A Novel Dual-Channel Isolated Current Source Gate Driver for High-Frequency MOSFET Operation: With Hardware-in-the-Loop Verification

Abstract

A new dual-channel isolated current source gate driver (ICSGD) and its real-time hardware-in-the-loop (HIL) implementation is presented in this article. The proposed technique is well suited for higher power applications that require two galvanically isolated and synchronous gate drive signals. The proposed gate driver can achieve very fast turn-on and turn-off transitions, due to its current mode nature. In addition, this technique can achieve partial gate energy recovery by recovering a part of the rms ( $CV^2$ ) energy, which is typically dissipated over the gate drive resistors in voltage source gate driver (VSGD) techniques. The proposed ICSGD provides better control over the gate charging and discharging process as it allows the engineers to carefully time the turn-on/turn-off transitions.
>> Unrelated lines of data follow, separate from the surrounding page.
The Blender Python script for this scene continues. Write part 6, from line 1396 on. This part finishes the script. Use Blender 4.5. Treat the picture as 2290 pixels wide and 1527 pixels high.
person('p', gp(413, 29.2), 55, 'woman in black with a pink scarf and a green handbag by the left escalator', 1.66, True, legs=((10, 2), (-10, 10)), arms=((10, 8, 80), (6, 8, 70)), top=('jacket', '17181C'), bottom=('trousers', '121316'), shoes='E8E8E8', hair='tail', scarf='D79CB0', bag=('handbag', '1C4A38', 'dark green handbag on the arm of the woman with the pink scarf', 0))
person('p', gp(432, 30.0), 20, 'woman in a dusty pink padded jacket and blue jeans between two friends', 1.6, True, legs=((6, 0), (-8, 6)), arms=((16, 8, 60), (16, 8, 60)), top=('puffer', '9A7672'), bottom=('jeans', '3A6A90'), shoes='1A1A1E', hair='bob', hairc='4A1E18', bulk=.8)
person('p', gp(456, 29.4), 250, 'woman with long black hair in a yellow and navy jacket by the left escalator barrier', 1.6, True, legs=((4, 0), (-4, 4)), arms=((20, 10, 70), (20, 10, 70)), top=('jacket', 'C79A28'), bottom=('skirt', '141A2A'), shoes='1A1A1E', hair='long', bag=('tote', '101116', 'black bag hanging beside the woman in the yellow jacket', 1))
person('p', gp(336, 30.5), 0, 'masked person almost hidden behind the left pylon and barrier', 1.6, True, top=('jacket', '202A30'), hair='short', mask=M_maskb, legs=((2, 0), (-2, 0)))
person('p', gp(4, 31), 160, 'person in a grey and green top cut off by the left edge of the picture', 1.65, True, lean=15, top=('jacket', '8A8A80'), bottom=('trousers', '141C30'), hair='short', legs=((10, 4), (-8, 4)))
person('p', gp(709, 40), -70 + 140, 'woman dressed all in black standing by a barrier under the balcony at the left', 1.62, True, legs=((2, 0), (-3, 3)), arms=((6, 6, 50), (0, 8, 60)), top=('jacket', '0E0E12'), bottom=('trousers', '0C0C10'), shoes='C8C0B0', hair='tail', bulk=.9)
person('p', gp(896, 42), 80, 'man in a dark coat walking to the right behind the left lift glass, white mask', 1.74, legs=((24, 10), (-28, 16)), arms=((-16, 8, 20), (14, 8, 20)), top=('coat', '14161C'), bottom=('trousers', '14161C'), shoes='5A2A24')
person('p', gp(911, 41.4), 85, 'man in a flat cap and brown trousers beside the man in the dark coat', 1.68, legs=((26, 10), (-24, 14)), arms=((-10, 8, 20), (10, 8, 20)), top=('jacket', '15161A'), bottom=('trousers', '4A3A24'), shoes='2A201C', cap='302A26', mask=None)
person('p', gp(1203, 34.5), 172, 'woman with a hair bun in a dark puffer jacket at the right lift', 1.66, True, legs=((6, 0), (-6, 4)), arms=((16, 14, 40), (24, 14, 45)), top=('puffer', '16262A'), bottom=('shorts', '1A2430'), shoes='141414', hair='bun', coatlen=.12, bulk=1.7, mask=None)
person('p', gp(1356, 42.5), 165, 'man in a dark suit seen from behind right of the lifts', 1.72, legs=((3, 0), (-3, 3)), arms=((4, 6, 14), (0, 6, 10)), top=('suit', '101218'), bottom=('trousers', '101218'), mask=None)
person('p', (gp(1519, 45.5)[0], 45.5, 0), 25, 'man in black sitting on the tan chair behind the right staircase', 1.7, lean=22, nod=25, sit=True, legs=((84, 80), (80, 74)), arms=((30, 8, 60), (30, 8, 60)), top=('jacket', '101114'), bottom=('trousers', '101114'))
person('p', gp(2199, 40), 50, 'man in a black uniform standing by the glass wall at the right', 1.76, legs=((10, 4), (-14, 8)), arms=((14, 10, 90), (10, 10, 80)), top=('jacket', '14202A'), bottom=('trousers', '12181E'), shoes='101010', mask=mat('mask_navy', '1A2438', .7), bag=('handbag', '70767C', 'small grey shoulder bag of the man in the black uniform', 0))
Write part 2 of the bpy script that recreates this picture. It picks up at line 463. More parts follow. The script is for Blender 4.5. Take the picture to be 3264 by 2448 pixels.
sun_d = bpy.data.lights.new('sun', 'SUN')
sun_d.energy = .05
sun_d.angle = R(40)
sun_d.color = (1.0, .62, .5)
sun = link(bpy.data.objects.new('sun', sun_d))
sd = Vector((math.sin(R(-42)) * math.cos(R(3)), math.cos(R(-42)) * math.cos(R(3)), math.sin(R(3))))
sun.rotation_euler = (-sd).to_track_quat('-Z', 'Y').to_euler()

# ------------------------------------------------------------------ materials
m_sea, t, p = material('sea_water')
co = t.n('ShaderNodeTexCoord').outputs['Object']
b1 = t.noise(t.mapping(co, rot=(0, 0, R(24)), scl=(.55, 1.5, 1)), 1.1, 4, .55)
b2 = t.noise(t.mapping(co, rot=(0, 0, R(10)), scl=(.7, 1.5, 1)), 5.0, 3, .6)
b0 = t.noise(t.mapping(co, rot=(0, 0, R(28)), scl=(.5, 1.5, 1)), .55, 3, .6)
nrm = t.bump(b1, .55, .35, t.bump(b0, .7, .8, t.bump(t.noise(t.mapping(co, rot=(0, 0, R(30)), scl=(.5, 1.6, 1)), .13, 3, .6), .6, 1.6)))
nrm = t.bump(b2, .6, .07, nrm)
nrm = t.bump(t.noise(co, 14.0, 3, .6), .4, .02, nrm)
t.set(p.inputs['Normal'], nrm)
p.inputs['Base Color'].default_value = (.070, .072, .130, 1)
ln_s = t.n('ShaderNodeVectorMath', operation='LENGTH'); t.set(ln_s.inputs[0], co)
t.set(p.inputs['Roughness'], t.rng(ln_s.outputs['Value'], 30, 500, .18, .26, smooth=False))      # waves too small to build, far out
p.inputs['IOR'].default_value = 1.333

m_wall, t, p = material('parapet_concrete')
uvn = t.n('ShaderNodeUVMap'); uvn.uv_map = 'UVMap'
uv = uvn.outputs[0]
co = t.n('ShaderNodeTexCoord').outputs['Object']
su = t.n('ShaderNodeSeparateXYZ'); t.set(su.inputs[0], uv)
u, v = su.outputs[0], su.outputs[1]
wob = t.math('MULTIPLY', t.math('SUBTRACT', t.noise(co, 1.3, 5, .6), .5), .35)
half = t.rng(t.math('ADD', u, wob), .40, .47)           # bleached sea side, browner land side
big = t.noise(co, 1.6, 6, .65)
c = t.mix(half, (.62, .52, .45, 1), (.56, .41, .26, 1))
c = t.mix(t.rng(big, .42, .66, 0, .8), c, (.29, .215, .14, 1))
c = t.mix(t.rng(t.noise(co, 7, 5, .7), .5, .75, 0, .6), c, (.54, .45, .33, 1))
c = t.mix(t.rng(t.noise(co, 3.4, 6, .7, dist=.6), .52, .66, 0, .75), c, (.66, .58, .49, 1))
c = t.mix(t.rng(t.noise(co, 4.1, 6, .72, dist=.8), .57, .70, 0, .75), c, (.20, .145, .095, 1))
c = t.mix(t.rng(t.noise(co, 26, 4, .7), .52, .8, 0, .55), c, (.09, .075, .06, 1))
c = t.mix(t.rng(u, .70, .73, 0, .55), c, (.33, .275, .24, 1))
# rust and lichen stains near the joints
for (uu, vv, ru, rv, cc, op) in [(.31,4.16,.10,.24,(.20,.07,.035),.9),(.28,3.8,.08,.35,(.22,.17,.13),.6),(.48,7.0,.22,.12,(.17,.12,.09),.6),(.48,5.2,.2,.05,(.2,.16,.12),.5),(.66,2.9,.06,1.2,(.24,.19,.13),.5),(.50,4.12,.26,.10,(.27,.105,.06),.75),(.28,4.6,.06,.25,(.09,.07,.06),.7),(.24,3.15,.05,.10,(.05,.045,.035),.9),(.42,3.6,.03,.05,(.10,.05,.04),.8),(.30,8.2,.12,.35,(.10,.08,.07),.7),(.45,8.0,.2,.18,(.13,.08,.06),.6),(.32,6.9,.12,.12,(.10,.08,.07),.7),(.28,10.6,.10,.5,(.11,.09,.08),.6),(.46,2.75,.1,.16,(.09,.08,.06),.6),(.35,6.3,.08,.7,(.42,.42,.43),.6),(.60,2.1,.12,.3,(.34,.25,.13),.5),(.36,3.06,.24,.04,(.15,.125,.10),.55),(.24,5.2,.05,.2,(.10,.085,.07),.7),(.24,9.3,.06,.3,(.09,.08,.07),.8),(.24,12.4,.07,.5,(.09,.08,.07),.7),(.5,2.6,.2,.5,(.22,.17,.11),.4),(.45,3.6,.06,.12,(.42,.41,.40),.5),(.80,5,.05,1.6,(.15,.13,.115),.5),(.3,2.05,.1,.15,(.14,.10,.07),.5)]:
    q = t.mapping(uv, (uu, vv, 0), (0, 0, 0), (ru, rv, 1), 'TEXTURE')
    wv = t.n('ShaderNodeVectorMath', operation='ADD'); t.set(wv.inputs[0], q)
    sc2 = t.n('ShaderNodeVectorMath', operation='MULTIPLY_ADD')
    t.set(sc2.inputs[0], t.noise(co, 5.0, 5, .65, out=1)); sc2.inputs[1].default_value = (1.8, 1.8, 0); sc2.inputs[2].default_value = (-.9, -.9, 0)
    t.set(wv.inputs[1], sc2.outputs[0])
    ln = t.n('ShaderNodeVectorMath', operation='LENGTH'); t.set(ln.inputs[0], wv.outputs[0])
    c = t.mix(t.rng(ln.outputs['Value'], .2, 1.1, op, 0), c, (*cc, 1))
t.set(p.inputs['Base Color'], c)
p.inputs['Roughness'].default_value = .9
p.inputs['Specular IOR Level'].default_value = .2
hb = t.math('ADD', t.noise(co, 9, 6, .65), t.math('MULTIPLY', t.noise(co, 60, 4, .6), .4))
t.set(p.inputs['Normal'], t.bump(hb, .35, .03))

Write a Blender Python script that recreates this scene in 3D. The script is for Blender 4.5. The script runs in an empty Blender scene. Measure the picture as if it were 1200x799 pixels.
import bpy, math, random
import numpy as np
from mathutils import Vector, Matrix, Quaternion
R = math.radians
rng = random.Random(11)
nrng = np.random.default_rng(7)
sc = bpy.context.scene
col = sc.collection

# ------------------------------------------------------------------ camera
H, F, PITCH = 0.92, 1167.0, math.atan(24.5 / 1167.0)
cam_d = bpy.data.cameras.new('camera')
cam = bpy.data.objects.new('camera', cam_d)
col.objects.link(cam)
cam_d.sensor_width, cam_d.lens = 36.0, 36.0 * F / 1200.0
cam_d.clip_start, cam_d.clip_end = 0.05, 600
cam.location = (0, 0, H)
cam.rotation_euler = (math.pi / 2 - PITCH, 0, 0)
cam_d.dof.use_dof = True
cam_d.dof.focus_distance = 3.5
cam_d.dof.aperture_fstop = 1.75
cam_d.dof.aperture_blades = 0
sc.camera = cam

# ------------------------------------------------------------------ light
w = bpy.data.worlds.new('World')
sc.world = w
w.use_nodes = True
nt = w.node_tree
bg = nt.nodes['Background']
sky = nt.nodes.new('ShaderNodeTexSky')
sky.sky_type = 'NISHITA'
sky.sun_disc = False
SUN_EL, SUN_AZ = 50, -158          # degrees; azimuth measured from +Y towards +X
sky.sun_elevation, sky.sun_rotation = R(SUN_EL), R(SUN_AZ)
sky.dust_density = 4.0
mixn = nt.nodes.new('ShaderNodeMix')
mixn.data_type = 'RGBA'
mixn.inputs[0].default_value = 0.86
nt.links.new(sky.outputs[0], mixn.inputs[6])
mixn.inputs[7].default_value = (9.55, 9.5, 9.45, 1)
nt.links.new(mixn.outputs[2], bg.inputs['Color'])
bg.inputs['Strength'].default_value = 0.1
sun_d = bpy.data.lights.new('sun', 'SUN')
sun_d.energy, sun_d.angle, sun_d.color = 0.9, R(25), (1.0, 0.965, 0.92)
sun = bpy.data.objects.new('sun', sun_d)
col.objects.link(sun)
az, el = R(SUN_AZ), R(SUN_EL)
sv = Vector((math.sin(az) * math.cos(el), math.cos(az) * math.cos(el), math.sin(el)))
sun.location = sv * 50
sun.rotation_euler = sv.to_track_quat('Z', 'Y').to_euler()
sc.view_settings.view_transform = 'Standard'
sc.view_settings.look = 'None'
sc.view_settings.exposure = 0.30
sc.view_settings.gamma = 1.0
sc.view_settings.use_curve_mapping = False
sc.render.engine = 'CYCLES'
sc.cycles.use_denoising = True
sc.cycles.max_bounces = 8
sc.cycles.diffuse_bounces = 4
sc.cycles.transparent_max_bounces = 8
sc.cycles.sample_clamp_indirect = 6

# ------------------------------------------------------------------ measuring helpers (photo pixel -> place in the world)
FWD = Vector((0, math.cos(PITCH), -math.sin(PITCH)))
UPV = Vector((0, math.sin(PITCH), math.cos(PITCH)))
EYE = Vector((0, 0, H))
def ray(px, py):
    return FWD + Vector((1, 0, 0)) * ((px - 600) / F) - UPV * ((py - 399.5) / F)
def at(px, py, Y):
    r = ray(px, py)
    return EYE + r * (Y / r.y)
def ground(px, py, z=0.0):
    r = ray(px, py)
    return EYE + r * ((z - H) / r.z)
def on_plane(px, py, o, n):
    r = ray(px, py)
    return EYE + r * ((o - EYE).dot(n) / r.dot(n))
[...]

It provides superior performance over its VSGD counterparts, especially in high-frequency (HF) operations. The digital implementation of the proposed circuit using Typhoon’s HIL platform proves highly effective for evaluating design reliability and testing design parameters in realtime, enabling comprehensive validation prior to physical implementation. The HIL system is implemented on Typhoon’s HIL402 module. The control algorithm is implemented on a Texas Instruments F28335 digital signal processor (DSP), which is then integrated with the HIL402 module using a Typhoon HIL DSP interface. The model is verified with a match of results from PSIM and Typhoon. The PSIM & HIL results show that the ICSGD achieves a minimum of 20% efficiency improvement.